El abrazo.

 

Hay gestos que no necesitan idioma. Que no requieren permiso ni explicación. Un abrazo, cuando es sincero, no pregunta. Llega, envuelve, detiene el tiempo por un instante y hace algo que pocas cosas logran: convence al cuerpo —y al corazón— de que no todo está mal.

Un abrazo no soluciona el mundo, pero hace que por un momento uno sienta que podría soportarlo. Es una forma antigua y silenciosa de pertenencia. Como si al acercarnos al pecho del otro, nos dijeran sin palabras: “estás aquí, conmigo, y eso basta”.

He pensado mucho en eso últimamente. En cómo los abrazos tienen memoria. Hay algunos que siguen latiendo en el recuerdo, con el calor exacto, con la presión justa, como si el cuerpo los guardara en un rincón aparte. Otros, más tristes, se recuerdan no por lo que fueron, sino por lo que no llegaron a ser.

Porque hay abrazos que no se dan. Que se quedan flotando en la intención. Que mueren en la espera. Y son esos —los que nunca ocurrieron— los que más pesan. No el que dimos torpemente. No el que fue breve o apresurado. Sino el que no existió. El que imaginamos y nunca llegó.

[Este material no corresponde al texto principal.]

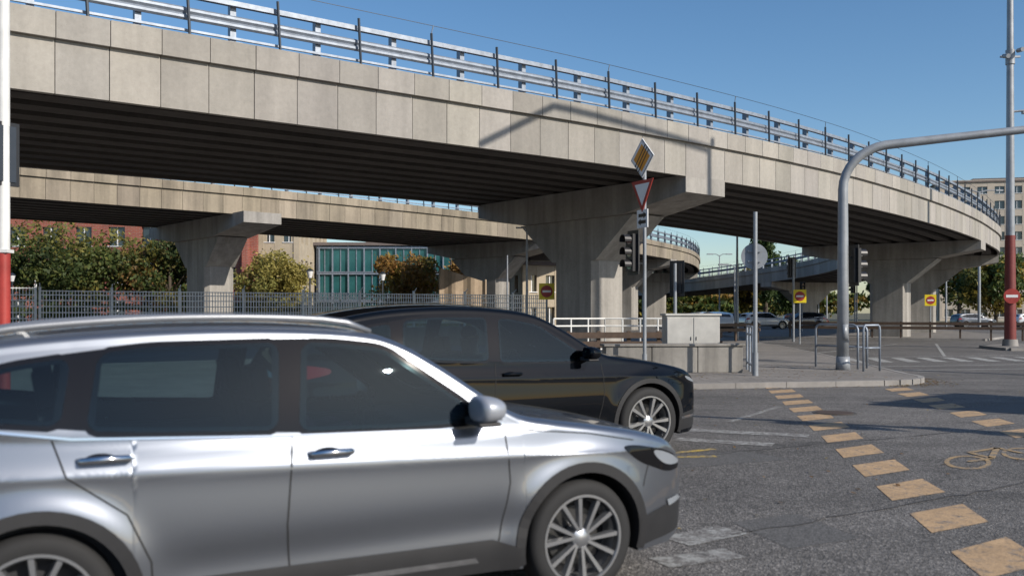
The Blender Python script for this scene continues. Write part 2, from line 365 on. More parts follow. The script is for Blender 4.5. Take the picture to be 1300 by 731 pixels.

Es curioso que el gesto que más nos reconforta sea también el que más puede doler cuando falta. Nadie habla del hueco que deja un abrazo pendiente. Nadie advierte lo mucho que puede doler el vacío que quedó entre dos cuerpos que no se acercaron. Y sin embargo, ahí estamos: recordando ese instante inexistente como si hubiera sido el centro de toda una historia.

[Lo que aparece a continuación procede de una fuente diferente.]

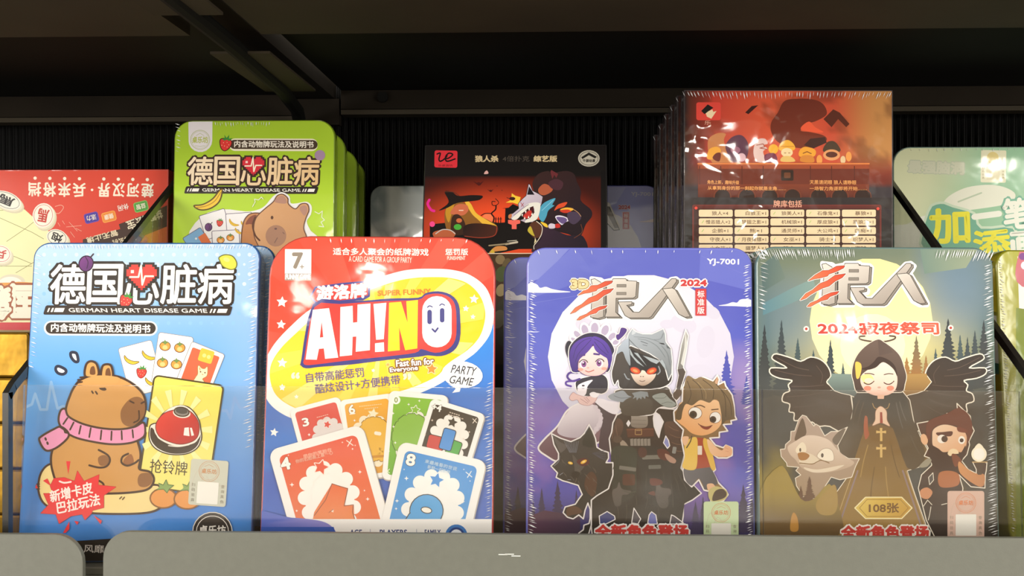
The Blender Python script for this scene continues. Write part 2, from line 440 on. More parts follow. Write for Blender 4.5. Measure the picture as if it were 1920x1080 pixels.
for s_, X in ((-1, TX0), (1, TX1)):
    t = .0022
    prof = [(.524, .0005), (.524, .088), (.530, .0925), (.800, .2345), (.800, .0005)]
    V = [(X, y, z) for y, z in prof]+[(X+t, y, z) for y, z in prof]
    sp = tpart('side_panel', V, [(0, 1, 2, 3, 4), (9, 8, 7, 6, 5), (3, 8, 9, 4), (0, 4, 9, 5)], M_SMOKE)
    w2 = .0022
    edge = []
    for (a, b), (c, d) in zip(prof[:3], prof[1:4]):
        L = math.hypot(c-a, d-b); ny, nz_ = -(d-b)/L*.0045, (c-a)/L*.0045
        q = [(a, b), (c, d), (c-ny, d-nz_), (a-ny, b-nz_)]
        V2 = [(X-.0004, y, z) for y, z in q]+[(X+t+.0004, y, z) for y, z in q]
        edge.append((V2, [(0, 1, 2, 3), (7, 6, 5, 4), (0, 4, 5, 1), (1, 5, 6, 2), (2, 6, 7, 3), (3, 7, 4, 0)]))
    tpart('panel_trim', *joinm(edge), M_BLKP, sp)
tpart("tray_floor", *boxd(TX0, TX1+.002, .524, .658, .0002, .0032), M_DECK)
tag(tr, 'clear acrylic display tray with dark sloping side panels around the front tins', 'tray')
def riser(x0, x1, y0, y1, h, lab, z0=0):
    tag(mesh('display_riser', *boxd(x0, x1, y0, y1, z0, h), M_BLKP), lab, 'riser')
# ---------------------------------------------------------------- tins and boxes
def side_mat(name, h, rough=.4): return mat(name, h, rough=rough, coat=1, coat_r=.12, cbump=.5, cscale=70, k=.9)
def wrinkles(F, side, t0, t1, n, ln, jit=.35, wid=.00022):
    """puckers of the shrink film along an edge; side 'L','R','T'; t0..t1 fraction along it"""
    V, Fc = [], []
    for i in range(n):
        t = t0+(t1-t0)*(i+.5*random.random())/n
        L = ln*(1-jit+2*jit*random.random()); wq = wid*(.5+random.random())
        if side == 'R': x, z, dx, dz = F.W/2-.0022-L/2*random.random(), F.H*t, L/2, L*.16
        elif side == 'L': x, z, dx, dz = -F.W/2+.0022+L/2*random.random(), F.H*t, L/2, -L*.16
        else: x, z, dx, dz = -F.W/2+F.W*t, F.H-.0012-L*.5, (t-.5)*L*.5, L/2
        a = Vector((x-dx, 0, z-dz)); b = Vector((x+dx, 0, z+dz)); m_ = (a+b)/2
        nn = (b-a).cross(Vector((0, 1, 0))).normalized()*wq; k = len(V); y = Vector((0, -.0005, 0)); up = Vector((0, -.00075, 0))
        V += [a+y, m_+nn+y, b+y, m_-nn+y, m_+up]
        Fc += [(k, k+4, k+1), (k+1, k+4, k+2), (k+2, k+4, k+3), (k+3, k+4, k)]
    return V, Fc
def make_tin(name, F, art, depth, m_side, m_body, seams=(), pr=None):
    root = empty(name, F.M)
    out = rrect(F.W, F.H, F.r, 8, 0, F.H/2, F.rb)
    V, Fc = slab(out, [(0, 0, .0011), (0, .00018, .0006), (0, .0006, .00018), (0, .0012, 0), (0, depth*.45, 0), (0, depth*.45+.0006, .0008)])
    mi = [0]*len(Fc)
    art(F)
    n = len(V); V = V+F.V; Fc = Fc+[tuple(i+n for i in f) for f in F.Fc]; mi += [1]*len(F.Fc)
    cols = []
    nb = sum(len(f) for f in Fc[:len(mi)-len(F.Fc)])
    cols = [.5, .5, .5, 1]*nb+F.C
    lid = mesh('lid', V, Fc, [m_side, pr or M_PRINT], root, mi, cols=cols)
    sm_ = [i < len(lid.data.polygons)-len(F.Fc) and len(Fc[i]) == 4 for i in range(len(Fc))]
    lid.data.polygons.foreach_set('use_smooth', sm_)
    out2 = rrect(F.W-.0022, F.H-.0022, F.r, 8, 0, F.H/2, F.rb)
    V, Fc = slab(out2, [(0, depth*.45+.0004, 0), (0, depth-.001, 0), (0, depth, .001)])
    mesh('tin_body', V, Fc, m_body, root, smooth=False)
    if seams:
        for s_ in seams: mesh('film_puckers', *wrinkles(F, *s_), M_SEAM, root)
    return root
def make_box(name, F, art, depth, m_side, seams=(), pr=None):
    root = empty(name, F.M)
    V, Fc = slab(rrect(F.W, F.H, F.r, 3, 0, F.H/2), [(0, 0, .0004), (0, .0004, 0), (0, depth, 0)])
    mi = [0]*len(Fc); nb = sum(len(f) for f in Fc); art(F)
    n = len(V); V = V+F.V; Fc = Fc+[tuple(i+n for i in f) for f in F.Fc]; mi += [1]*len(F.Fc)
    mesh('carton', V, Fc, [m_side, pr or M_PRINT2], root, mi, cols=[.5, .5, .5, 1]*nb+F.C)
    if seams:
        V, Fc = joinm([wrinkles(F, *s_) for s_ in seams]); mesh('film_puckers', V, Fc, M_SEAM, root)
    return root
def off(F, dx, dy, dz=0):
    M = F.M.copy(); M.translation = M.translation+Vector((dx, dy, dz)); return M
def small_text(F, c, x, y, wd, h, rot=0, n=8, lw=2):
    """tiny unreadable printed line: dashes"""
    ca, sa = math.cos(R(rot)), math.sin(R(rot))
    for i in range(n):
        p = (i+.5)/n*wd-wd/2; q = wd/n*.36
        F.line(c, lw, [(x+(p-q)*ca, y+(p-q)*sa), (x+(p+q)*ca, y+(p+q)*sa)], cap=False)
def sticker(F, x, y, wd, h, rot, bgc, em, k=1):
    """authenticity sticker with a round emblem; the code square is left blank"""
    F.rr(bgc, x, y, wd, h, wd*.07, rot)
    ca, sa = math.cos(R(rot)), math.sin(R(rot))
    def T(a, b): return (x+a*ca-b*sa, y+a*sa+b*ca)
    for q in (-.3, -.1, .12, .3): F.line('c9b8a4', 1.6*k, [T(wd*(q-.15), h*.1), T(wd*q, h*(q*.5-.1)), T(wd*(q+.2), h*.05)], sm=True, cap=False)
    ex, ey = T(0, -h*.25); F.ell(None, ex, ey, wd*.27, ol=em, w=1.8*k); F.ell(None, ex, ey, wd*.23, ol=em, w=1*k)
    F.text('桌乐坊', ex, ey, wd*.4, wd*.13, em, rot, .02)
    F.line(em, 1.5*k, [(ex-wd*.12*ca, ey-wd*.12*sa-wd*.12), (ex, ey-wd*.18), (ex+wd*.12*ca, ey+wd*.12*sa-wd*.12)])
    qx, qy = T(0, h*.22); F.rr('f2f0e6', qx, qy, wd*.56, wd*.58, wd*.02, rot)
    for q, tt in ((-1, '扫码验真'), (1, '查询真伪')):
        for i, ch in enumerate(tt):
            cx, cy = T(q*wd*.39, h*(.06+.11*i)); F.text(ch, cx, cy, wd*.09, wd*.09, '8a8270', rot)
r_ = R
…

En mi caso, hay más de un abrazo que no se dio. Y, paradójicamente, son a los que más vuelvo. A veces me sorprendo imaginándolos, como si pudiera reconstruir su forma desde la nada. No sé si habrían sido largos o breves, temblorosos o firmes. Solo sé que nunca fueron. Y que eso, por absurdo que parezca, los hizo inolvidables.

Pero no todo en la ausencia es pérdida.

Ese abrazo que no tuve me enseñó algo que ningún otro me había enseñado: el valor de lo presente. Me hizo más consciente, más generoso, más torpe —sí—, pero también más humano al momento de acercarme al otro. Me enseñó que cuando alguien está frente a uno, cuando alguien tiene el cuerpo ahí, disponible, con todo lo que eso implica, no hay que esperar.

Ahora abrazo distinto. Abrazo con la certeza de que ese momento no se repite. Abrazo con la conciencia de lo frágil. Abrazo como quien no quiere guardar pendientes.

Porque a veces, la mejor manera de sanar lo que no se tuvo es asegurarse de no volver a perderlo.

Y si alguna vez me ves abrazar con fuerza, con torpeza, con esa intensidad un poco desmedida de quien parece venir de lejos, ya sabes por qué es. Es por ese abrazo que nunca fue. Ese que nunca fue mío. Gracias a ese, ahora abrazo con amor. Con todo lo que tengo.